→ **The records**

──────────

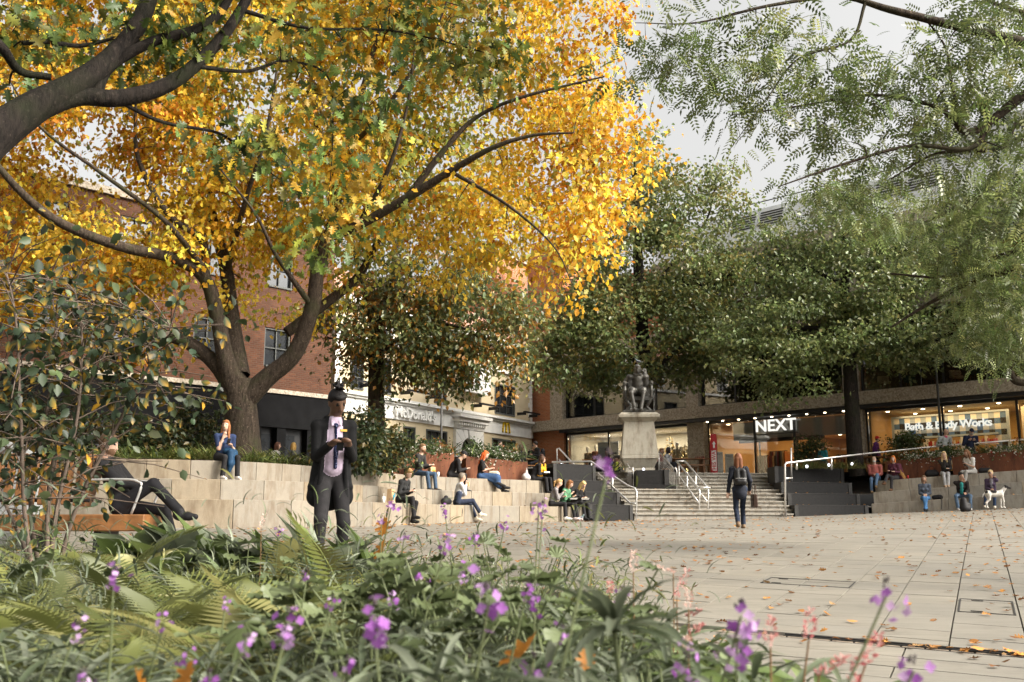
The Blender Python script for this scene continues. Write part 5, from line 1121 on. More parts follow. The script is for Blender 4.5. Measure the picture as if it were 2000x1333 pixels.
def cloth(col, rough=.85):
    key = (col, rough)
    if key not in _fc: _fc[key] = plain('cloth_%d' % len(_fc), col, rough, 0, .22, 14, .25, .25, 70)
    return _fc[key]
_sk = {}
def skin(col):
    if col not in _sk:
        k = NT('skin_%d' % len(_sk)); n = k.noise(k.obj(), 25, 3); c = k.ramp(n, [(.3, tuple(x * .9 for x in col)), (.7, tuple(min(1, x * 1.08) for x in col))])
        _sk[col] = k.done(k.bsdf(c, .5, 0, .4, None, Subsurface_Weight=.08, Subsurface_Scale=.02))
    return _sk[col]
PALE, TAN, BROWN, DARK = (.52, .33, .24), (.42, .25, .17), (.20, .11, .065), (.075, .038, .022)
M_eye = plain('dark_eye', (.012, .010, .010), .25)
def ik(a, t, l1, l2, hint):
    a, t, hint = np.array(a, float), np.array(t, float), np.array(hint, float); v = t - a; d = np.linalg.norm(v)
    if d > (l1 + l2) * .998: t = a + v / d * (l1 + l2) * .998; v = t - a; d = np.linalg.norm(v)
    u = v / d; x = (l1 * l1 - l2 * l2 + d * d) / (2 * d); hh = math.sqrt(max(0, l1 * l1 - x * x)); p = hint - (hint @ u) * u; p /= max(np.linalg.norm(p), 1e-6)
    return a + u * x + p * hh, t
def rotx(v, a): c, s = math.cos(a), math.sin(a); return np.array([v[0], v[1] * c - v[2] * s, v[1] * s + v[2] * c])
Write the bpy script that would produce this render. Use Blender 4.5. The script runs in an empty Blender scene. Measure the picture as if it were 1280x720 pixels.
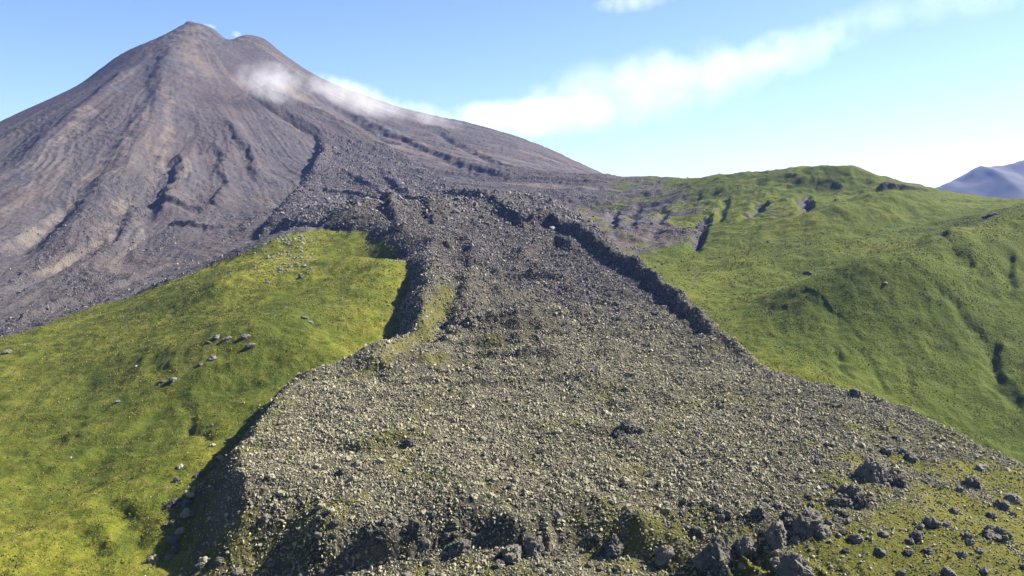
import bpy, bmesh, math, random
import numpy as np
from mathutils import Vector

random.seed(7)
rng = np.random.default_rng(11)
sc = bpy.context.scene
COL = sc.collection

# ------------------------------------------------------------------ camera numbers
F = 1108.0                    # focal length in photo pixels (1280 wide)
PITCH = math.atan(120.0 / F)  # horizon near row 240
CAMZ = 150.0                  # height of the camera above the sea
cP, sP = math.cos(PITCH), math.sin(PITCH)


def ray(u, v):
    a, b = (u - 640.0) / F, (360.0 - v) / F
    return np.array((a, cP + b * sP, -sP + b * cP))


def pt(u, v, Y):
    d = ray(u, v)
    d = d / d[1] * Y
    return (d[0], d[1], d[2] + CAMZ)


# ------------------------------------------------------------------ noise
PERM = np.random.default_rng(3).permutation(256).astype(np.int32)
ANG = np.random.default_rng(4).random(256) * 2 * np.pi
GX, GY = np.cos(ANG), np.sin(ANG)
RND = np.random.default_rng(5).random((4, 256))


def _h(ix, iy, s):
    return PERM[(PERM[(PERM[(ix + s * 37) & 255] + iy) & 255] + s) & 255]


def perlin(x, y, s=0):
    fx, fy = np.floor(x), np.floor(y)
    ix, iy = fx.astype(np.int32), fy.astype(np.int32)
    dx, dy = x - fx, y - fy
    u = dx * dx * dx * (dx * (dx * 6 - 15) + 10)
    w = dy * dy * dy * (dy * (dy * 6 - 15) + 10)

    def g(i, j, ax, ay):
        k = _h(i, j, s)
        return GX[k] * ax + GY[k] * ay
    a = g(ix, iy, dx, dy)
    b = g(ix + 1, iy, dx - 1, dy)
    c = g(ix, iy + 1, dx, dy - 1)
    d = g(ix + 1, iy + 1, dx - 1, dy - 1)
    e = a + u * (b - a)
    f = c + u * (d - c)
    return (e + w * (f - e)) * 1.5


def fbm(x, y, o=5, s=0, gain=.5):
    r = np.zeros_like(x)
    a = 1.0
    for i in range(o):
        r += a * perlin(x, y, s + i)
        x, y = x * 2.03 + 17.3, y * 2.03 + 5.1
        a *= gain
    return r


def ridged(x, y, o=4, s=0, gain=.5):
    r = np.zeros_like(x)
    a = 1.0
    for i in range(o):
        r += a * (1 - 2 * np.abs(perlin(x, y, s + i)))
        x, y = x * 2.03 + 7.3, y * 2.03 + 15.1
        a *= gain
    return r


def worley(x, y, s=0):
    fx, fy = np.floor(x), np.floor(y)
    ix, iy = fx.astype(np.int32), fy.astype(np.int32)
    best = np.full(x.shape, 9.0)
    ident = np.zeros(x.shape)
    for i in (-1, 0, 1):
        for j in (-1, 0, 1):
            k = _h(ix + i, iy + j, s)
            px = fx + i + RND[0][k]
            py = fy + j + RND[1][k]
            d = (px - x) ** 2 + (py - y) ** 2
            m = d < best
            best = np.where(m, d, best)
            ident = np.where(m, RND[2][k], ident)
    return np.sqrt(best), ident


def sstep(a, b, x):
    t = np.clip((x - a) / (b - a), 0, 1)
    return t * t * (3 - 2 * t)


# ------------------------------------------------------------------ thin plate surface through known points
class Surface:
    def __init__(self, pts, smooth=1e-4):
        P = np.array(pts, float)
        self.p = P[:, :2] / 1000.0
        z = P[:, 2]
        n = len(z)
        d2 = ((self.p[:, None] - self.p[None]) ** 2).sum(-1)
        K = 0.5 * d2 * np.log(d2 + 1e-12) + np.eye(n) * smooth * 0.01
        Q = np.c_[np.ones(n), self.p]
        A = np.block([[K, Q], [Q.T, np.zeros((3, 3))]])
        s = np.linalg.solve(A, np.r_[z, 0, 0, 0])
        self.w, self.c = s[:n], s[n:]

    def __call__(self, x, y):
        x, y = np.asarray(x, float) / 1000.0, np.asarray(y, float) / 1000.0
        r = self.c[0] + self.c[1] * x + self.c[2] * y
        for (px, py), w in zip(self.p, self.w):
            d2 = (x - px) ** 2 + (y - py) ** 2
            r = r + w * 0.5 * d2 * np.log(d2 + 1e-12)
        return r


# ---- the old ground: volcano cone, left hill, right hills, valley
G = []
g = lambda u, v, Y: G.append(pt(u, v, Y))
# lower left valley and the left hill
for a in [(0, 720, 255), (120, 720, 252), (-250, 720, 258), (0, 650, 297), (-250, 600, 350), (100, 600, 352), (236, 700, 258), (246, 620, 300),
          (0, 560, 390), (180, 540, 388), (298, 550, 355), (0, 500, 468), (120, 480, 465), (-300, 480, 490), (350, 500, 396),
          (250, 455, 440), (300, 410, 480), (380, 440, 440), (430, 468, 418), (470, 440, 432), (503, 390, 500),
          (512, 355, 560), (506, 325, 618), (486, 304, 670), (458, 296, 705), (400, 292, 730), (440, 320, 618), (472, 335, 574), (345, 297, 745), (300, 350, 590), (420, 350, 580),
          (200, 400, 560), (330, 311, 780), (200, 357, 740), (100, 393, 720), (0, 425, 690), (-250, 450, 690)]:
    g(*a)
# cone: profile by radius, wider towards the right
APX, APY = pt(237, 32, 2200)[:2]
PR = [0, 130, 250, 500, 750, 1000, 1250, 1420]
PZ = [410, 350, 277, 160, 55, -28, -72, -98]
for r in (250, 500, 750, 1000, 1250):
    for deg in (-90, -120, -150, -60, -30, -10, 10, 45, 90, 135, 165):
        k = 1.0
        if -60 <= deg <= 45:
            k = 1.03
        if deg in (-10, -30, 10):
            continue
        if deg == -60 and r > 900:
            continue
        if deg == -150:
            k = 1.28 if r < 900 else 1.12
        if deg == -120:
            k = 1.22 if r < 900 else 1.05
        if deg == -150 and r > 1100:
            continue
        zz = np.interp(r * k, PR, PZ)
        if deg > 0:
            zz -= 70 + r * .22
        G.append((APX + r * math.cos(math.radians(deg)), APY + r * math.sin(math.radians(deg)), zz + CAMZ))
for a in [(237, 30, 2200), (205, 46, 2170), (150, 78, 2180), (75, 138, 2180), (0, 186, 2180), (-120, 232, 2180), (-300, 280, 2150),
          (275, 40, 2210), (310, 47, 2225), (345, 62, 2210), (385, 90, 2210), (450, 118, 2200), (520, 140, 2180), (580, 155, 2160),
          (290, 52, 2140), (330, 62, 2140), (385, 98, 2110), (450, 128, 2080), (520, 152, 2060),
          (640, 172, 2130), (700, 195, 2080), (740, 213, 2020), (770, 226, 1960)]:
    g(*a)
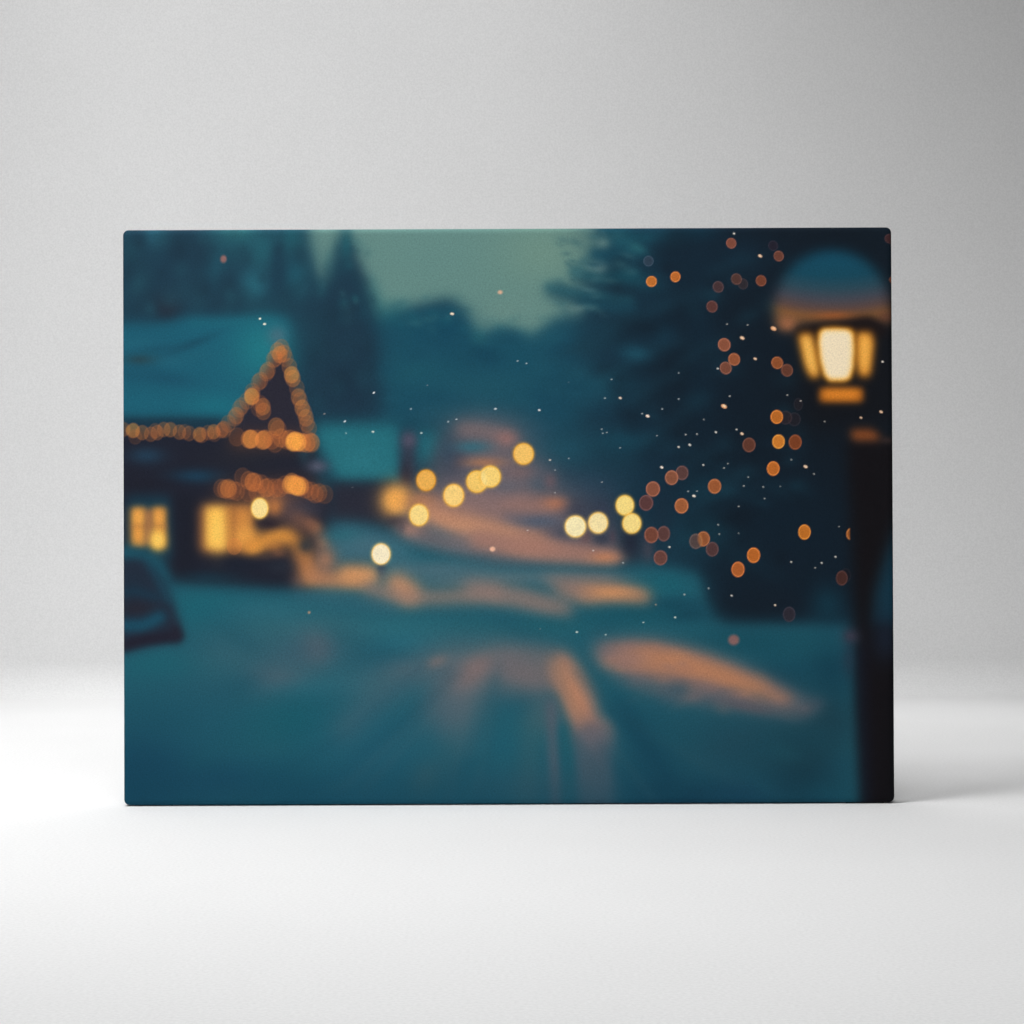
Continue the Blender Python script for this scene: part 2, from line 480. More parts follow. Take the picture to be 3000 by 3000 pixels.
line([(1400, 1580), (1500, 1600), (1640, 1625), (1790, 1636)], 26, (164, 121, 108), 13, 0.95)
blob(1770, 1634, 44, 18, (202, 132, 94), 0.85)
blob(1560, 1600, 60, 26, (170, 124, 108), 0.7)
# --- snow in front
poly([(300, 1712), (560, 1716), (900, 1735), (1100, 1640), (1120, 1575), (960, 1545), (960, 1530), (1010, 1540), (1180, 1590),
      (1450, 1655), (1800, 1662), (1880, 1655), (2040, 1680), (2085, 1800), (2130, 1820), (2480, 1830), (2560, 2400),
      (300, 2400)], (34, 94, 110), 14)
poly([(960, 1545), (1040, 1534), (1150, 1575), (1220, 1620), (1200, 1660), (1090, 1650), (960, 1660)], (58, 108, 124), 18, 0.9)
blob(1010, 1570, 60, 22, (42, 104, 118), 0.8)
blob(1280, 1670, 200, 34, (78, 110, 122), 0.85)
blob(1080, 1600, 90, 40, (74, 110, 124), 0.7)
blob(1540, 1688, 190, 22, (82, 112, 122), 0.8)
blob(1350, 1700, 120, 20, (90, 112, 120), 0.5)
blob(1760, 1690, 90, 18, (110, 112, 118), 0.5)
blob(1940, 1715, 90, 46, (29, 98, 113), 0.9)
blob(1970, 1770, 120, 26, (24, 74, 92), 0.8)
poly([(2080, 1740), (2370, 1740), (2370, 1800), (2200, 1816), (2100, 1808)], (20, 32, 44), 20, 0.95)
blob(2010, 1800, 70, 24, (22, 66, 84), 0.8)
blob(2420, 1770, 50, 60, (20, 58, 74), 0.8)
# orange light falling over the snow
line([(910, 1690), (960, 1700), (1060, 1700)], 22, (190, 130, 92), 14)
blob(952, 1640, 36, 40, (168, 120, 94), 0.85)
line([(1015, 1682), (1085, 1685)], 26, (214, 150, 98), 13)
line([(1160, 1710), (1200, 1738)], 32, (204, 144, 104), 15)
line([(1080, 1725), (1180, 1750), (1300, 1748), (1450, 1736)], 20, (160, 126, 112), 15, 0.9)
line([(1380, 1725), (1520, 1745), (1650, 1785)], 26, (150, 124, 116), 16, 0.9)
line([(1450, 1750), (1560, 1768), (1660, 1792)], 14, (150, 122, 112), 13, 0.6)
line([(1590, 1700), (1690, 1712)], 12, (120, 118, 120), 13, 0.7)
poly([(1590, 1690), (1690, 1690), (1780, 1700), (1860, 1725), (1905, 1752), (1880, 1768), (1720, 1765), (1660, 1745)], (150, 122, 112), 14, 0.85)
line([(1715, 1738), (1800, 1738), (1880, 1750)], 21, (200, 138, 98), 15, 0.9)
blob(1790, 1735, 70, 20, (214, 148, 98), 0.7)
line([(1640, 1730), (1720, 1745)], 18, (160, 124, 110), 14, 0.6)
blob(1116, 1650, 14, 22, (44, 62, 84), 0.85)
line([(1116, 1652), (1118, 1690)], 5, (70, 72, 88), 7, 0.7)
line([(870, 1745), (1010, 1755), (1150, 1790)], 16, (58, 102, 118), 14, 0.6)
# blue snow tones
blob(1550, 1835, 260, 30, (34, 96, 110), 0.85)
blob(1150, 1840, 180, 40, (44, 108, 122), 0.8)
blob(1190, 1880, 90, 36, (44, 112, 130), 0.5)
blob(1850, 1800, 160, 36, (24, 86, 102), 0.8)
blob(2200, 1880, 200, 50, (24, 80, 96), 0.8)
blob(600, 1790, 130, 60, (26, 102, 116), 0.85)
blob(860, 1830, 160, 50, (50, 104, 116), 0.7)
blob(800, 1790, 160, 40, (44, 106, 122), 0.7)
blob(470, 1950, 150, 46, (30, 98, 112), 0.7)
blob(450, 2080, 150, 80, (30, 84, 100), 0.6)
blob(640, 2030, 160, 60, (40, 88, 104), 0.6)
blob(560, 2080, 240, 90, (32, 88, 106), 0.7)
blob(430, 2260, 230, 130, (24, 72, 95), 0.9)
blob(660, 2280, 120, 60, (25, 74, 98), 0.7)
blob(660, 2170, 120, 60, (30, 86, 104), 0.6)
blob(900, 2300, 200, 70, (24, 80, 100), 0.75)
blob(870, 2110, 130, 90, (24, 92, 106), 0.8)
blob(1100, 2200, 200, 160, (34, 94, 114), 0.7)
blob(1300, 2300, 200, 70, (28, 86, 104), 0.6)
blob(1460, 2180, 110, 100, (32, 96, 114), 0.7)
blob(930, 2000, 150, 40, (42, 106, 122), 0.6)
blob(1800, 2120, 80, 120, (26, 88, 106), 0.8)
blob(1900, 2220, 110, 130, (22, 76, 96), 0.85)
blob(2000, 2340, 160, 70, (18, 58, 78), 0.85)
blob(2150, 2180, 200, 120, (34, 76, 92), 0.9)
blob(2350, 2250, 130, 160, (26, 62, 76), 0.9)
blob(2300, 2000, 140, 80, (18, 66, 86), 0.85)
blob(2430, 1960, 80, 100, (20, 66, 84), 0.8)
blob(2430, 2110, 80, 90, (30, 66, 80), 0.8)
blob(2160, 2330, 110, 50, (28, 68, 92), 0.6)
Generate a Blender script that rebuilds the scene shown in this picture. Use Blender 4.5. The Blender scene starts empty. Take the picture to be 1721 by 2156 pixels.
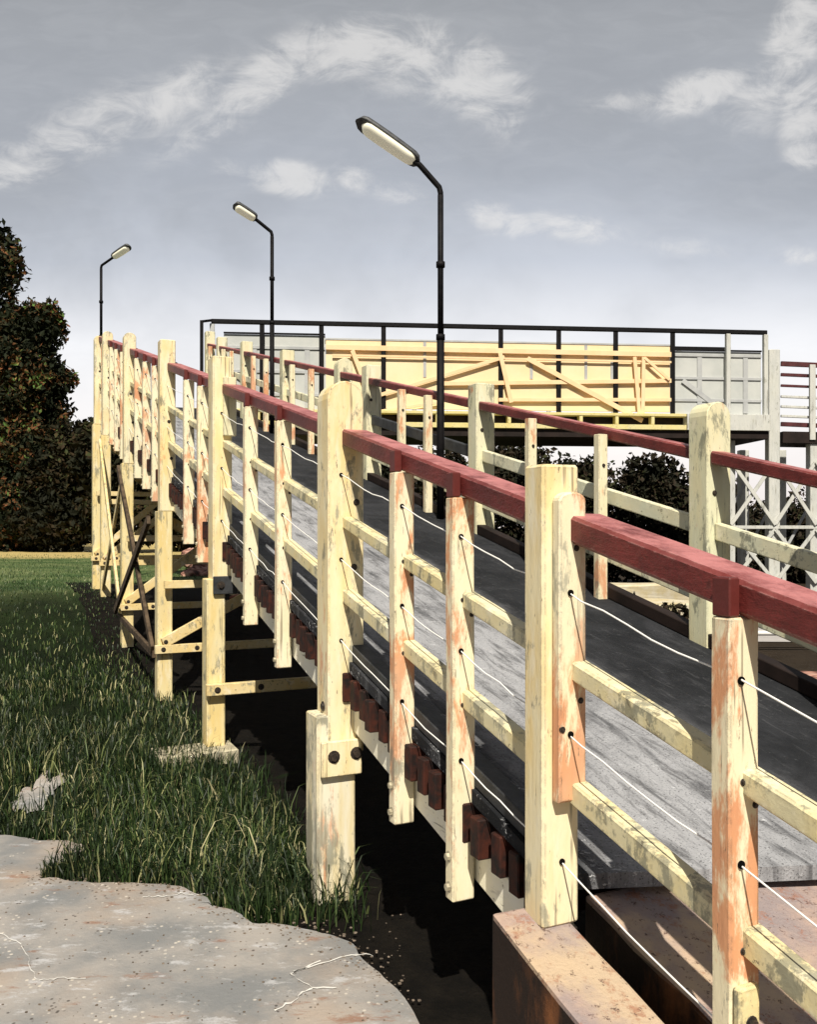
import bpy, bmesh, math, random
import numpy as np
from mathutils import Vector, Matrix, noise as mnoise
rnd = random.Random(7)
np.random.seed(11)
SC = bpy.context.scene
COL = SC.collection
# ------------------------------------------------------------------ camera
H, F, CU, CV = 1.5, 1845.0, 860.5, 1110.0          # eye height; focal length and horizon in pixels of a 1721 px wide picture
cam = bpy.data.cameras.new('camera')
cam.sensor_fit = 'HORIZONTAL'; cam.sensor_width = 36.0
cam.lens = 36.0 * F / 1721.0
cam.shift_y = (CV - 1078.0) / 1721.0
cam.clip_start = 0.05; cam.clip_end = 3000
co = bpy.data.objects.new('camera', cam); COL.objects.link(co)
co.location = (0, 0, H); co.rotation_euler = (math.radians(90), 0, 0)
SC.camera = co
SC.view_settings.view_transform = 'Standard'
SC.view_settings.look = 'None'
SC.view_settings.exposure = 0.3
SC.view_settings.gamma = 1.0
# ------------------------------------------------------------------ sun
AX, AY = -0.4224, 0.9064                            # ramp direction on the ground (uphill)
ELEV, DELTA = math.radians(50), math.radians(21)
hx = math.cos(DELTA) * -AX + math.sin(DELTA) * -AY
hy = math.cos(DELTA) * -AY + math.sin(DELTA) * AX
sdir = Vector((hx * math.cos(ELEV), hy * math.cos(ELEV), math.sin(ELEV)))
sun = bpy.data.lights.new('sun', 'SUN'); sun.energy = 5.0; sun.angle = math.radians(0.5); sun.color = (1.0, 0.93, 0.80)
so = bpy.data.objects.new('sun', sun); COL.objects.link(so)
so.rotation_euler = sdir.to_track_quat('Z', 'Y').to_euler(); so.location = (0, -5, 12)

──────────

→ **Direction**
Make an exact copy of the lines from the one that contains "Write the bpy" through the one that contains "RND = np.random.default_rng(5).random((4, 256))", both included, and no other lines. Pictures are skipped.

→ **Solution for this problem**
Write the bpy script that would produce this render. Use Blender 4.5. The script runs in an empty Blender scene. Measure the picture as if it were 1280x720 pixels.
import bpy, bmesh, math, random
import numpy as np
from mathutils import Vector

random.seed(7)
rng = np.random.default_rng(11)
sc = bpy.context.scene
COL = sc.collection

# ------------------------------------------------------------------ camera numbers
F = 1108.0                    # focal length in photo pixels (1280 wide)
PITCH = math.atan(120.0 / F)  # horizon near row 240
CAMZ = 150.0                  # height of the camera above the sea
cP, sP = math.cos(PITCH), math.sin(PITCH)


def ray(u, v):
    a, b = (u - 640.0) / F, (360.0 - v) / F
    return np.array((a, cP + b * sP, -sP + b * cP))


def pt(u, v, Y):
    d = ray(u, v)
    d = d / d[1] * Y
    return (d[0], d[1], d[2] + CAMZ)


# ------------------------------------------------------------------ noise
PERM = np.random.default_rng(3).permutation(256).astype(np.int32)
ANG = np.random.default_rng(4).random(256) * 2 * np.pi
GX, GY = np.cos(ANG), np.sin(ANG)
RND = np.random.default_rng(5).random((4, 256))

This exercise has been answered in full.